Больше историй

24 октября 2016 г. 18:49

1K

Дождь капал, ветер выл уныло,
И с ним вдали, во тьме ночной
Перекликался часовой...

Пушкин. "Медный всадник".


Опять бессонница, опять Платонов и страницы-паруса, занавески-паруса...
Ветер и ночь облокотились на моё плечо, заглянули в книгу, ужаснулись, сжали темно и холодно плечо, и теперь рвутся прочь от земли.
Что там Достоевский писал про "вернуть билет богу", про книгу "Дон Кихот", которую человечество вручило бы богу, сказав : "так мы поняли жизнь". Каждый придёт в рай со своей страшной книгой !
Думается, что многие произведения Платонова будут запрещены в раю, как дискредитация бога и мира. А сам Платонов, и в раю будет диссидентом ( а душа всегда диссидент по отношению к тотальному счастью и жизни), которого снова сошлют на землю, или же на иную, тихую звезду - лично я попрошусь опять на землю - и в этом раю, счастливые до одури души, которым, словно в романе "Мы" стёрли память о безумии жизни на земле, будут ещё долгое время вскрикивать во сне, распростёршись в "пении цветов", в сладком ветре цветов, пугая ангелов на деревьях, тёмными, страшными птицами взлетающих в небо ночи.
Какой-нибудь любопытный ангел-натуралист, гуляя по райским лугам, приблизит лунную лупу к голубому цветку Земли, нежно покачивающемуся на ветру, посмотрит, замрёт на миг, и... вскрикнет от ужаса.

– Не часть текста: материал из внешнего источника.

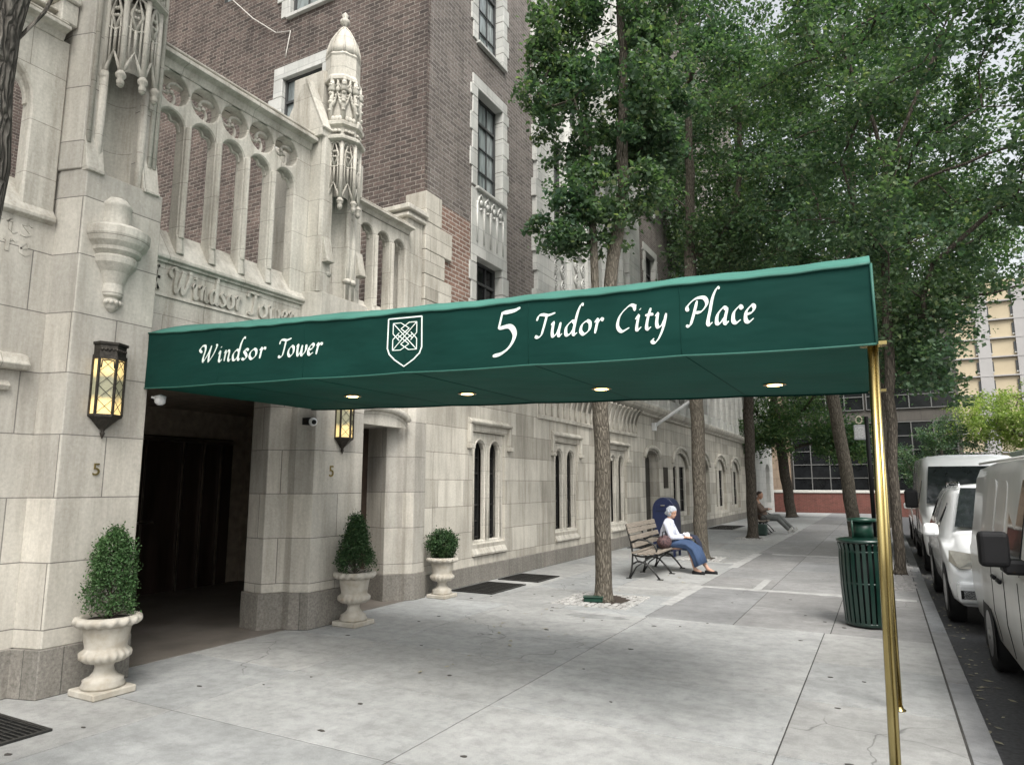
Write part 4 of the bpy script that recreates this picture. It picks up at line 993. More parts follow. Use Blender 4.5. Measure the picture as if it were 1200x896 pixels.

Германия 30-х годов. М̶е̶д̶н̶а̶я̶ ̶ Бронзовая статуя Гитлера на площади, похожая на "Благодетеля" из романа "Мы". Сжигаемые перед ним книги, пепел от которых, тёмными бабочками отлетает в голубую высоту, пустоту неба.
Одна из горевших книг называлась "Вселенная - безлюдное пространство". Это работа гениального немецкого инженера, у которого, словно у бабочки, оторвали крылья, и бросили в грязный ветер земли, ползать и бесплодно бредить, как некогда, ползала, словно душа, и сладко бредила о перевоплощении и небе, гусеница.
Но пока ещё книги, а не люди горят, и уже земля становится безлюдной, бесчеловечной.
Автор этой книги печально смотрит на костёр, и думает :

Если бы звёздная вселенная стала доступна, люди в первый же день разбежались друг от друга, и стали бы жить в одиночестве, а на земле бы вырос растительный рай, и его населили бы птицы"

Но люди если и переселялись на звёзды, то частично, а если точнее, то переселялись лишь их грустные души, тела же, стирались с лица земли.
Главный герой восклицает :

Декарт дурак! Что мыслит, то существовать не может, моя мысль - это запрещённая жизнь, и я скоро умру..."

И дальше :

Когда Декарту запретили действовать, он от испуга стал мыслить, и в ужасе признал себя существующим, то есть опять действующим".

Очень наивно было бы называть этот рассказ, в котором полыхают экзистенциальные вопросы, антифашистским. В рассказе чувствуется некий тоталитаризм самой жизни, точнее, нечто бесчеловечное, падшее в ней. Тёмные и жадные -до чревоугодия ! - до истины люди, желали в поисках сверхчеловека пробурить в душе скважину до древнего, ювенильного моря юности жизни, но в итоге, они добурились до какой-то нефти души, до хаоса мёртвого моря, которое хлынуло на поверхность, и в ответ на это, земля, словно бы устав от безумия людей, начала заживо, сквозь людей, зарастать природой и раем, дабы скрыться в нём от человека.
Спасающаяся от этого "потопа", крыса, одновременно порождённая им, словно в "Чуме" Камю, символизирующая коричневую чуму, исподтишка впивается в тело спящего человека, видящего грустный сон о потерянном рае.
Смутно предсказанная Достоевским антропофагия, в дальнейшем обыгрывается Платоновым гениально и жутко, и человек пожирает человека физически, но сам ещё не знает об этом.
Перелистываешь страницу, и словно открываешь дверь в мир Кафки : слепой пепел дождя, пустые и тёмные дома, словно бы обхватившие свою голову руками острых, заломленных крыш. В одном из домов мать качает колыбель, качает уже вторую неделю, а в ней, спят вечным сном её обнявшиеся дети.
Царство этого абсурда разбавляют тихие блики природы, похожие на мысли бредящего ангела, упавшего в голубые цветы, да словно тёмный луч, бунтующий образ еврейской девушки в чёрном плаще, взвившемся однажды в рассказе крылом.
Впервые после прочтения книги, закрыл не её, а лицо - ладонями раскрытой книги.